Except that the perception is true. He has one league goal since 2023. He did not score for City in any competition in 2024. The last two seasons have brought just five assists in total. The City Grealish can win free-kicks and retain possession – his pass completion rate in last season’s Premier League was 91 per cent – but that may reflect the way the risk and excitement have been stripped from his game.
And even Guardiola, who doesn’t tend to judge players on goals, may have belatedly realised Grealish provides too few. He only really flourished as a City player with others delivering the goals and assists he didn’t: of four seasons, only one has been a personal success. And in 2022-23, Kevin De Bruyne contributed an extraordinary 29 assists, Ilkay Gundogan got vital goals and, though none even started the Champions League final, Julian Alvarez, Phil Foden and Riyad Mahrez all scored at least 15 times.
It remains to be seen how the post-De Bruyne era shapes up and who comprises the supporting cast and supply line to Erling Haaland. Yet, after City recorded their lowest tally of Premier League goals in a season under Guardiola, there seems a recognition that they require players who can make them prolific. The January addition Omar Marmoush scored 28 times last year, 20 of them for Eintracht Frankfurt. Of two proposed midfield additions, Tijjani Reijnders scored 15 goals for AC Milan last season and Rayan Cherki got 20 assists for Lyon, including the most (eight) of anyone in the Europa League.
The likely arrival of Tijjani Reijnders adds more competition for Jack Grealish (PA)
Then there is Grealish, the increasingly conservative dribbler. Jeremy Doku and Savinho have displaced him as the wide men who run at defenders. Meanwhile, central-midfield additions are likely to end Guardiola’s brief experiments – against Forest and Juventus – of Grealish in a deeper role.
It leaves him looking the odd man out. Which, again, should be no shock. Grealish has only started 17 of 76 league games for City since winning the Champions League. He ranked 19th in Premier League minutes for City last season, behind the January buys Nico Gonzalez and Marmoush. For Guardiola to have the compact squad he wants, he needs players who stay fit but Grealish has had two stop-start campaigns with injuries.
Jack Grealish appears to have lost some of the qualities that made him a £100m man (AFP/Getty)
For now, and perhaps permanently, there is the impression that the Guardiola and Grealish bromance is over. They were always the odd couple, the nerd and the Jack the lad. At City, there are plenty of examples of Grealish’s common touch, his genuine concern for fans, but his fondness for a night out may have started to count against him.
Or maybe it would have been forgiven if he were delivering on the pitch. He hasn’t in the last two years, a reality which is compounded by his price tag. It made him a luxury in one respect; many of City’s signings – and most of their finest ones – in the last decade came for between £35m and £65m. It also means City face a bigger loss.
And any prospective buyer or borrower would have to factor in an adjustment period, to answer the question, can Grealish return to the player City bought?
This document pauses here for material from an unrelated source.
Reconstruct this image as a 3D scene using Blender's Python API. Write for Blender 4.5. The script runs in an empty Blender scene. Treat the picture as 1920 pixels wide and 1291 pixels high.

Because who, really, needs an attacking midfielder who has too little involvement in goals?
Grealish would need a process of de-Guardiola-isation, to restore him to the free spirit from the player who was reprogrammed at City. The Kalvin Phillips precedent is scarcely encouraging. Another likeable Englishman has not recaptured the qualities that made him excel before he joined City. Grealish at least had the heights of the treble. But it came at the cost of making him a duller footballer. And, two years on, as he faces a personal summer of discontent, it is hard to see where he would fit in now.